Historically there were several arguments in favor of doing this. Law enforcement was made up of human beings who were not constantly vigilant, and so ordinary and generally law-abiding citizens didn’t have to worry about being on the wrong side of the law. Prosecutors had “prosecutorial discretion” that allowed them to dismiss cases that had no merit for many reasons, including that the person accused of the crime didn’t deserve to be prosecuted and face a criminal penalty for a small slip-up. In some cases, it was (and is) argued, that giving the police a toolbox full of criminal laws gives them the power to charge and hold a bad person for something small while the police investigate the bigger crime (which they may not be able to prove). This is the “Al Capone” argument – without criminal penalties against tax evasion he would be free to do big bad mob boss things.

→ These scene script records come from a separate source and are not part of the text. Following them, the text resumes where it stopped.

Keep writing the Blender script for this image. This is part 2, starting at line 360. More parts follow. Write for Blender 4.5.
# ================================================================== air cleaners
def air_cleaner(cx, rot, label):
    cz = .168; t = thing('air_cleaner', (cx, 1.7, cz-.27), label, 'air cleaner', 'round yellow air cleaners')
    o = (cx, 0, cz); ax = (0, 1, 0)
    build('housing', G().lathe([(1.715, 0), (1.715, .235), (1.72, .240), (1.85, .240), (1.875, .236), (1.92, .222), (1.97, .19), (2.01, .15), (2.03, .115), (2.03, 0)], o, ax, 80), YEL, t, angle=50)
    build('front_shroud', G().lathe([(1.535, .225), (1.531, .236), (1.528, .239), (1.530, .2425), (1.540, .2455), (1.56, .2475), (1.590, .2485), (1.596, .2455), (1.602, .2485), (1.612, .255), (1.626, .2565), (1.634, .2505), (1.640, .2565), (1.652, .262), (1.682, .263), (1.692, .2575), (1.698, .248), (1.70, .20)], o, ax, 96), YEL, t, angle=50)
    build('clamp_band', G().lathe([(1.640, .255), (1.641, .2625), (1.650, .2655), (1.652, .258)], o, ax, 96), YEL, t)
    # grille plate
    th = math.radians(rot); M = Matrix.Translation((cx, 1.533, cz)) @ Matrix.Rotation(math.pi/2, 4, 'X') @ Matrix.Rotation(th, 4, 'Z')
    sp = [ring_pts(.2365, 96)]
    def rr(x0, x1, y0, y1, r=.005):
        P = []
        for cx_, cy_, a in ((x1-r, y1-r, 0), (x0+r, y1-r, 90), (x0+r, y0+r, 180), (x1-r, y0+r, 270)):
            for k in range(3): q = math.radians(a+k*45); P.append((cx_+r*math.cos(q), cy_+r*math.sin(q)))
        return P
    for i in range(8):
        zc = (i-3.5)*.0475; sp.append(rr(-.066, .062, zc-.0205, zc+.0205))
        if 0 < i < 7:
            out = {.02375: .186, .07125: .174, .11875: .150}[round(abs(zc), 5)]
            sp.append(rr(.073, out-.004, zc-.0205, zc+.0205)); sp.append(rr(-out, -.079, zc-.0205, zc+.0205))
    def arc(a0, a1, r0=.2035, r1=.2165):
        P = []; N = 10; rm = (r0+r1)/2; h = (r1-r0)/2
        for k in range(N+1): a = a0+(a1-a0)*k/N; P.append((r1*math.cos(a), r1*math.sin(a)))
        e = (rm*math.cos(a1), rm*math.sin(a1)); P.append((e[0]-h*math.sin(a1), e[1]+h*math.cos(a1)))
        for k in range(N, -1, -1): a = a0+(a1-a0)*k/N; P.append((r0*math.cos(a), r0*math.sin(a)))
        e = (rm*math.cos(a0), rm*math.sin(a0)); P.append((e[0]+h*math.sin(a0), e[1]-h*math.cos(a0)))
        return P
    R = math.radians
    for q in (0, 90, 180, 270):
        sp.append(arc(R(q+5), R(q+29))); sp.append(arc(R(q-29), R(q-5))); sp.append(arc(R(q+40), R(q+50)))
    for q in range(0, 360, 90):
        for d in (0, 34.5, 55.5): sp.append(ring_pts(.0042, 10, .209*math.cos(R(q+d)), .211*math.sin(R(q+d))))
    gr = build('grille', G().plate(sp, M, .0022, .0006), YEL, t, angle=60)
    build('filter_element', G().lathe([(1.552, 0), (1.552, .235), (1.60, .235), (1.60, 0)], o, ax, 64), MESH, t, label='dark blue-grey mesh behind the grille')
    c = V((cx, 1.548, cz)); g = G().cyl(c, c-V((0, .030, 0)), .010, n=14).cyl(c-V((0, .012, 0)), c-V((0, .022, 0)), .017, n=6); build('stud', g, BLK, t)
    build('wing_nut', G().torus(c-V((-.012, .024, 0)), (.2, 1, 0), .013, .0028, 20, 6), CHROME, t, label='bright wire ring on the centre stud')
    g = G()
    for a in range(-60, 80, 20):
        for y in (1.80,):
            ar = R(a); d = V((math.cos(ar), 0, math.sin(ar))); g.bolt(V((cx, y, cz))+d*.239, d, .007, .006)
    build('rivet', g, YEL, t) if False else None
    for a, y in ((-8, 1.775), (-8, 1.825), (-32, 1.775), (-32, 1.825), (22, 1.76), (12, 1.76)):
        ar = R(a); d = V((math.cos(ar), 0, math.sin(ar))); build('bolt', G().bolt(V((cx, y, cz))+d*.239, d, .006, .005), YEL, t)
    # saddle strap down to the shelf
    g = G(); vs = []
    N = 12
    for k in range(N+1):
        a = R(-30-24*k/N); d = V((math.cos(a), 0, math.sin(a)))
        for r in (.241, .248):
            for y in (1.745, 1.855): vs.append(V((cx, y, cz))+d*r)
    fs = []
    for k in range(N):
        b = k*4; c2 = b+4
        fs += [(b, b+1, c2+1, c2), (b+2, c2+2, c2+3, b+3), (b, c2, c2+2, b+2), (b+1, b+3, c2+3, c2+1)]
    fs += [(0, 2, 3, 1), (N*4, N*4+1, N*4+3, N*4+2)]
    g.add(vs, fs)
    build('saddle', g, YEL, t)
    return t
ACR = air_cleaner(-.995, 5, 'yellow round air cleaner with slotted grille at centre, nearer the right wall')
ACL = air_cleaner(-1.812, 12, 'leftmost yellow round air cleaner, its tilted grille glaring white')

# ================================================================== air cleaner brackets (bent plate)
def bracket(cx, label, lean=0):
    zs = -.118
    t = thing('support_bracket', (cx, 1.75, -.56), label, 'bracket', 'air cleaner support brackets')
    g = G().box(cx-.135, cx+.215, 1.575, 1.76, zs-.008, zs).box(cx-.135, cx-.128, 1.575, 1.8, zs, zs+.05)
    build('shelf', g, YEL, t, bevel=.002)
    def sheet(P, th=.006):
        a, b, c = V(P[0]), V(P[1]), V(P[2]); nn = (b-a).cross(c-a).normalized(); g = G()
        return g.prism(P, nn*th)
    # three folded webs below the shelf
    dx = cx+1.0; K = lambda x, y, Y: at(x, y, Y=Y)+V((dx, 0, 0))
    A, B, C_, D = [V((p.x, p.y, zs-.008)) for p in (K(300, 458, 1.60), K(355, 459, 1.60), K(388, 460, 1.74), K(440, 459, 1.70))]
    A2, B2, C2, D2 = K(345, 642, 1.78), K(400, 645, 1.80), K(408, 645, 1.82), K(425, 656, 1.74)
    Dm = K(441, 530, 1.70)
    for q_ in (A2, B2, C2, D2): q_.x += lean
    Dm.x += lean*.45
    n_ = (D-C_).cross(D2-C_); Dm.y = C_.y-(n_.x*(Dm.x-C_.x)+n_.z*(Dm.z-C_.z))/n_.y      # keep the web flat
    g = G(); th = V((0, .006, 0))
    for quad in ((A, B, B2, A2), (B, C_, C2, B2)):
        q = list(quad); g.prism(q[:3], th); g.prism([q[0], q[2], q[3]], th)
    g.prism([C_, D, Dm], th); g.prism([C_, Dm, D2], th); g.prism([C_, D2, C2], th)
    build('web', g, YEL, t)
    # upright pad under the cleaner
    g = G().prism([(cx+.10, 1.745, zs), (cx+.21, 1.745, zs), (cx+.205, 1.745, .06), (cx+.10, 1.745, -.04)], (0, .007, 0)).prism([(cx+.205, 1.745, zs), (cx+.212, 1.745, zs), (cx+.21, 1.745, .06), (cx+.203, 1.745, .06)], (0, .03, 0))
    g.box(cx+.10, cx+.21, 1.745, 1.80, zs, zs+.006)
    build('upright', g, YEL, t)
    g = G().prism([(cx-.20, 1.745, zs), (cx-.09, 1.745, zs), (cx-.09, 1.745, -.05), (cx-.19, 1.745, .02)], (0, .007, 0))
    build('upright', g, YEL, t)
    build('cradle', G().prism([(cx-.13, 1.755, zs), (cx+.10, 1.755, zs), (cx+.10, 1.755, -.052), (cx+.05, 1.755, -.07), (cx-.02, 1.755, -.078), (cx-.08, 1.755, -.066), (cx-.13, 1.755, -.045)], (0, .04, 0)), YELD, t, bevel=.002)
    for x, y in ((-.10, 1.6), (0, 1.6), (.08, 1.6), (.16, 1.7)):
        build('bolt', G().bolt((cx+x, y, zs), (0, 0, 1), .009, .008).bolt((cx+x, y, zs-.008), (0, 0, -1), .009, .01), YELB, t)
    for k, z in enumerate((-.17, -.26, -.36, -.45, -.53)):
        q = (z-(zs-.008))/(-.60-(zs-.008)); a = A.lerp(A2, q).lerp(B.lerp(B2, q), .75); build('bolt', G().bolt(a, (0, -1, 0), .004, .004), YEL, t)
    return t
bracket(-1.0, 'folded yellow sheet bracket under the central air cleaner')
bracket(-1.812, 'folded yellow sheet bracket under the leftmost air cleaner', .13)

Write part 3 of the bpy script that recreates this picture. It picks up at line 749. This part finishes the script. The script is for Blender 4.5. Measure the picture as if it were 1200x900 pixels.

Limited police forces and prosecutorial discretion acted like a buffer, separating the public from a vast and painful array of possible criminal charges for things like selling a cherry pie with the wrong label. But the encroaching surveillance state is quickly taking away the front line of that buffer – the police and government are now ever-vigilant, watching our movements, listening to our phone calls, and reading our emails. This is leaving our fates up to prosecutorial discretion, a discretion exercised by political creatures (either elected or appointed by elected officials) who are pressured to appear “tough on crime.” Cold comfort if you ask me.

So is Tampa turning into a surveillance state? Back to the article:

The sheriff’s office doesn’t have salaries budgeted to have the cameras monitored full time, but when deputies are on light duty, such as when pregnant, they are assigned to monitor and remotely operate the cameras, which are able to rotate and zoom in on particular areas, Esquinaldo said.

Whew! It’s not like a tax-payer-funded agency hates a staffing vacuum or anything. Nope.

The move toward constant monitoring and surveillance is chilling, to say the least. It disproportionately targets poor neighborhoods. It’s the sword of Damocles, except that it hangs over the heads of the powerless.